Le maintien de « taux durablement élevés » ne signifie pas pour autant que ceux-ci vont encore augmenter. Certes, ni la Fed ni la BCE n’ont officiellement annoncé la fin du resserrement de leur politique monétaire, mais elles marquent à l’évidence une pause. En outre, les contrats à terme sur le marché monétaire reflètent implicitement depuis plusieurs mois l’hypothèse selon laquelle le taux de 5,5 % pour les Fed Funds et de 4,5 % pour les opérations de refinancement de la BCE pourraient être les niveaux maximums du cycle haussier. Les investisseurs tentent désormais de déterminer ce que pourrait être le niveau d’équilibre des taux lorsque les banques centrales assoupliront les conditions monétaires, vraisemblablement à partir du second semestre 2024. 

Depuis l’été, le niveau d’équilibre durable indiqué par les marchés a sensiblement augmenté et se situe actuellement, d’après les contrats à terme sur le marché monétaire, entre 4 % et 4,5 % pour les États-Unis et entre 3 % et 3,5 % pour la zone euro. Ces chiffres associés au contexte de « taux durablement élevés » sont à l’origine de la hausse des parties longues des courbes, dont l’inversion marquée reflétait des anticipations de futures baisses des taux, désormais largement réajustées. 

Cela conforte le sentiment que les taux obligataires à court et moyen terme sont très intéressants en tant que flux de coupons à faible volatilité. Les courbes n’étant plus inversées, les parties longues deviennent également plus intéressantes en termes de valorisations. 

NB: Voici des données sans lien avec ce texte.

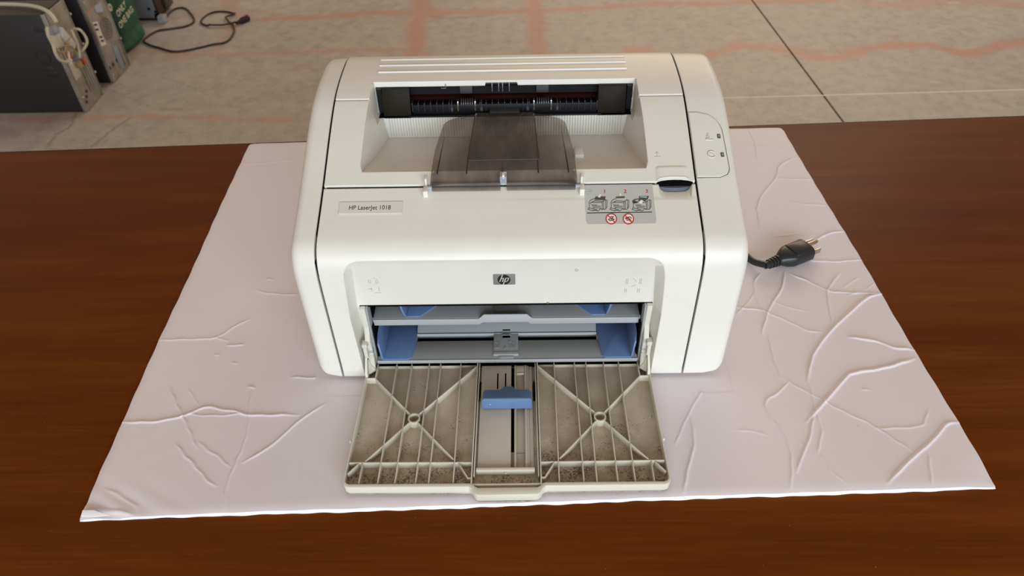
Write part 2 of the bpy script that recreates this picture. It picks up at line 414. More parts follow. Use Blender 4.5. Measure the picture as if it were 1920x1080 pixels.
# ------------------------------------------------------------------ foam board
BC = Vector((0.01712065, 0.1501637)); BA = 0.03195907; BW, BH = 0.71525871, 0.55477267
def to_board(p):
    d = Vector((p.x, p.y)) - BC; c, s_ = math.cos(-BA), math.sin(-BA); return (d.x*c - d.y*s_, d.x*s_ + d.y*c)
CREASE = [ # photo pixels, height mm, half width mm
 ([(220,791),(290,790),(350,778),(385,764),(430,770),(470,778),(560,778)], .9, 1.0),
 ([(318,725),(345,785),(368,842)], .7, .9), ([(330,830),(370,880),(405,912)], .7, .9), ([(372,828),(410,858),(432,876)], .5, .9),
 ([(610,757),(560,790),(510,835),(455,868)], .7, 1.0), ([(470,728),(466,800),(446,860),(424,912),(420,955)], .5, .9),
 ([(352,775),(400,780),(455,776)], .5, .8), ([(295,637),(345,637),(405,633),(440,612),(470,598)], .5, 1.0), ([(405,633),(430,640)], .4, .8),
 ([(425,648),(458,646)], .6, .8), ([(478,545),(520,552),(560,553)], .45, .9), ([(545,708),(620,708)], .5, .9), ([(352,730),(375,760)], .4, .8),
 ([(455,308),(500,305),(555,300)], .3, 1.0), ([(200,915),(260,950)], .5, 1.5), ([(498,524),(512,526)], .5, .7), ([(465,725),(478,728)], .6, .8),([(435,680),(445,682)],.5,.7),([(403,665),(412,666)],.5,.7),
 ([(160,945),(200,955),(250,963)], .8, 1.8),
 # right side
 ([(1402,240),(1415,268),(1420,300)], .5, .9), ([(1380,272),(1440,275),(1486,278)], .35, .9),
 ([(1490,295),(1462,312),(1454,335),(1428,368),(1420,395),(1426,430)], .8, 1.0), ([(1454,335),(1490,336),(1524,336)], .6, .9),
 ([(1400,392),(1425,393)], .4, .8), ([(1480,378),(1520,384),(1550,384)], .6, .9), ([(1455,444),(1500,440),(1550,444)], .4, .9),
 ([(1520,458),(1550,440),(1582,433)], .9, 1.0), ([(1515,488),(1570,491),(1616,487)], .7, 1.0),
 ([(1470,510),(1466,540),(1442,580),(1428,628)], .9, 1.0), ([(1426,512),(1414,530),(1418,558),(1440,600)], .6, .9),
 ([(1482,512),(1520,530),(1555,545),(1600,550),(1655,550)], .8, 1.0), ([(1575,512),(1552,545),(1556,580),(1560,612)], .7, .9),
 ([(1655,550),(1625,560),(1590,590),(1555,624),(1524,668),(1514,715)], 1.3, 1.3), ([(1375,575),(1430,583),(1470,600),(1510,618),(1548,625)], .7, 1.0),
 ([(1590,633),(1640,640),(1675,652),(1715,655)], 1.2, 1.2), ([(1440,628),(1450,670),(1468,715),(1470,715)], .6, .9),
 ([(1715,672),(1660,690),(1600,700),(1585,710),(1550,750),(1512,792)], 1.3, 1.3),
 ([(1468,708),(1530,745),(1600,780),(1660,812),(1720,852)], .6, .9), ([(1480,715),(1455,740),(1437,752),(1440,775),(1470,820),(1484,860),(1482,915)], .7, 1.0),
 ([(1800,790),(1775,796),(1750,825),(1710,860),(1665,905)], 1.1, 1.2), ([(1740,768),(1735,785),(1722,800),(1640,803)], .5, .9), ([(1740,852),(1748,908)], .6, 1.0),
 ([(1322,725),(1300,760),(1280,800),(1266,835)], .5, .9), ([(1295,785),(1302,825),(1295,860),(1285,900),(1284,922)], .9, 1.1),
 ([(1525,778),(1518,820),(1502,860),(1494,885)], .9, 1.0), ([(1530,780),(1540,810),(1532,850)], .6, .9), ([(1514,715),(1524,745),(1535,790)], .6, .9),
 ([(1535,850),(1560,885),(1582,905)], .4, .8), ([(1380,805),(1440,815)], .35, .8), ([(1610,520),(1580,540)], .4, .8), ([(1585,555),(1620,545),(1640,530)],.35,.8),
 ([(1440,560),(1475,575),(1515,585)], .4, .8), ([(1380,590),(1400,570),(1415,550)], .4, .8),([(1616,730),(1630,731)],.6,.8),
]
def board():
    nx, ny = 880, 690
    u = np.linspace(-BW/2, BW/2, nx); w = np.linspace(-BH/2, BH/2, ny); U, Vv = np.meshgrid(u, w)
    H = .0003*np.sin(U*17+1)*np.cos(Vv*13) + .0002*np.sin(U*41+Vv*33)
    wob = .0006*np.sin(U*310+Vv*120) + .0005*np.sin(Vv*420-U*90)
    for pts, h, hw in CREASE:
        q = [to_board(at(a, b, 2, 0)) for a, b in pts]
        q = [tuple(p[:2]) for p in spline([(a, b, 0) for a, b in q], 4)]
        lo = np.min(q, 0) - .012; hi = np.max(q, 0) + .012
        i0, i1 = np.searchsorted(u, [lo[0], hi[0]]); j0, j1 = np.searchsorted(w, [lo[1], hi[1]])
        sl = (slice(j0, j1), slice(i0, i1)); 
        if j1 <= j0 or i1 <= i0: continue
        d = polyline_dist(U[sl] + wob[sl]*.6, Vv[sl] + wob[sl]*.6, q)
        tot = math.dist(q[0], q[-1])
        fade = np.clip(np.minimum(np.hypot(U[sl]-q[0][0], Vv[sl]-q[0][1]), np.hypot(U[sl]-q[-1][0], Vv[sl]-q[-1][1])) / (.12*tot+.002) + .25, 0, 1)
        hw_ = hw*.00085
        H[sl] += (h*.00125*np.exp(-(d/hw_)**2) + h*.00014*np.exp(-(d/(hw_*4))**2)) * fade
    # crushed corner (near left)
    cr = np.exp(-(((U+BW/2)/.05)**2 + ((Vv+BH/2)/.022)**2)); H -= .0022*cr*(1+.5*np.sin(U*180+Vv*300)) 
    cr = np.exp(-(((U-BW/2)/.018)**2 + ((Vv+BH/2)/.018)**2)); H -= .0015*cr
    # flatten under the printer so that it rests on the board
    cA, sA = math.cos(BA), math.sin(BA)
    XW = BC.x + U*cA - Vv*sA; YW = BC.y + U*sA + Vv*cA
    msk = (XW > -.175) & (XW < .2) & (YW > -.02) & (YW < .25); H[msk] = np.minimum(H[msk], 0)
    # ragged outline
    eu = .0004*np.sin(Vv*23+1)+.00025*np.sin(Vv*170); ev = .0003*np.sin(U*18)+.0002*np.sin(U*150+2)
    edgeU = np.clip((np.abs(U)-(BW/2-.01))/.01, 0, 1); edgeV = np.clip((np.abs(Vv)-(BH/2-.01))/.01, 0, 1)
    X = U + eu*edgeU; Y = Vv + ev*edgeV
    # rounded far corners, droop of the edge
    rr = .008
    for sx in (-1, 1):
        cx, cy = sx*(BW/2-rr), BH/2-rr
        m_ = (sx*(X-cx) > 0) & (Y > cy); rad = np.hypot(X-cx, Y-cy)+1e-9; k = np.where(m_ & (rad > rr), rr/rad, 1); X = cx+(X-cx)*k; Y = cy+(Y-cy)*k
    H -= .0009*np.maximum(edgeU, edgeV)**3
    ca, sa = math.cos(BA), math.sin(BA)
    Xw = BC.x + X*ca - Y*sa; Yw = BC.y + X*sa + Y*ca
    Z = np.maximum(H, TT+.0016)
    top = np.stack([Xw, Yw, Z], -1).reshape(-1, 3); idx = np.arange(nx*ny).reshape(ny, nx)
    F_ = np.stack([idx[:-1,:-1], idx[:-1,1:], idx[1:,1:], idx[1:,:-1]], -1).reshape(-1, 4).tolist()
    F_ = np.array(F_, dtype=np.int32)
    me = bpy.data.meshes.new('paper_face'); me.vertices.add(len(top)); me.vertices.foreach_set('co', top.astype(np.float32).reshape(-1))
    me.loops.add(len(F_)*4); me.loops.foreach_set('vertex_index', F_.reshape(-1)); me.polygons.add(len(F_)); me.polygons.foreach_set('loop_start', np.arange(len(F_), dtype=np.int32)*4)
    me.update(calc_edges=True); me.validate(); me.materials.append(M['foam'])
    me.polygons.foreach_set('use_smooth', [True]*len(me.polygons))
    root = empty('foam_board', (BC.x, BC.y, TT)); tag(root, 'white creased foam board lying flat under the printer', 'board')
    o = bpy.data.objects.new('paper_face', me); COL.objects.link(o); o.parent = root; o.location = (-BC.x, -BC.y, -TT)
    loop = list(idx[0, :]) + list(idx[1:, -1]) + list(idx[-1, -2::-1]) + list(idx[-2:0:-1, 0])
    ring = top[loop]; cen = np.array([BC.x, BC.y])
    r1 = ring.copy(); r1[:, 2] = np.maximum(ring[:, 2] - .0006, TT+.0012); 
    r2 = ring.copy(); r2[:, 2] = TT + .0008; out = (r2[:, :2]-cen); out /= np.linalg.norm(out, axis=1)[:, None]
    jag = (.0004 + .0003*np.sin(np.arange(len(loop))*.21)+.0002*np.sin(np.arange(len(loop))*.057))[:, None]
    r1[:, :2] -= out*.0005; r2[:, :2] += out*jag; r3 = r2.copy(); r3[:, 2] = TT
    mb = MB(); mb.loft([[tuple(p) for p in r] for r in (r1, r2, r3)], cap=False)
    n = len(loop); mb.f.append([2*n+i for i in range(n)]); mb.m.append(0)
    mb.v = [(p[0]-BC.x, p[1]-BC.y, p[2]-TT) for p in mb.v]
    mb.build('foam_edge', M['foam_core'], root)
    # a torn flap of facing paper at the near left corner
    q = [at(155, 957, 2, -.0002), at(176, 957, 2, .0006), at(206, 967, 2, .0002), at(180, 970, 2, -.0014), at(152, 969, 2, -.0018)]
    mb = MB(); mb.prism([Vector(p)-Vector((BC.x, BC.y, TT)) for p in q], (0,0,.0005)); mb.build('torn_flap', M['foam_core'], root, bevel=.0002)
    return root
board()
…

L’Italie figure parmi les pays à surveiller, son spread ayant augmenté de 160 à 200 points de base entre août et mi-octobre. L’élargissement est en partie dû au ralentissement de l’activité économique dans la zone euro, qui a creusé les spreads de la plupart des pays par rapport à l’Allemagne, ainsi qu’à la révision à la hausse des objectifs de déficit pour l’année en cours et celles à venir, une décision qui devra à présent passer sous les fourches caudines de la Commission européenne et des agences de notation. À 200 points de base, le spread de l’Italie peut être considéré comme attrayant, mais pas extrême, se situant à mi-chemin entre le niveau d’excès d’optimisme,(historiquement autour de 100 points de base), et celui d’excès de pessimisme (entre 250 et 300 points de base) qui a procuré les opportunités de surpondération les plus intéressantes. 

À ces niveaux, les obligations d’État italiennes permettent d’augmenter le rendement attendu de la poche des investissements obligataires en euros. Cependant, parmi les émetteurs à spread, nous préférons les obligations d’entreprises Investment Grade qui offrent, dans l’ensemble, des rendements à l’échéance similaires à ceux de l’Italie avec une plus grande diversification des émetteurs (et par conséquent un risque moindre). 

Les marchés actions ont été la bonne surprise de 2023, bénéficiant de la résilience de la croissance économique qui a évité le ralentissement brutal tant redouté. Cependant, depuis que le thème des « taux durablement élevés » a pris le pas sur le débat entre atterrissage en douceur et atterrissage brutal, les actions ont marqué une pause et fait l’objet de prises de bénéfices. 

La correction actuelle n’est pas liée à des facteurs propres au marché boursier, mais est le reflet de la nouvelle phase de normalisation des taux d’intérêt. Alors que les taux obligataires repartent à la hausse, le rendement des actions (le rendement des bénéfices des entreprises) augmente également dans la même mesure, ce qui maintient inchangée la prime de risque offerte par les actions. Une telle correction doit être considérée comme saine, car elle résorbe les excès techniques qui s’étaient accumulés, et pourrait être mise à profit, dans le cadre d’une approche à contre-courant, pour renforcer les positions. Le scénario défavorable à éviter, pour les marchés actions, est le ralentissement brutal de l’économie, une hypothèse actuellement non étayée par les données, en particulier en ce qui concerne les États-Unis, qui déterminent in fine l’évolution du cycle mondial.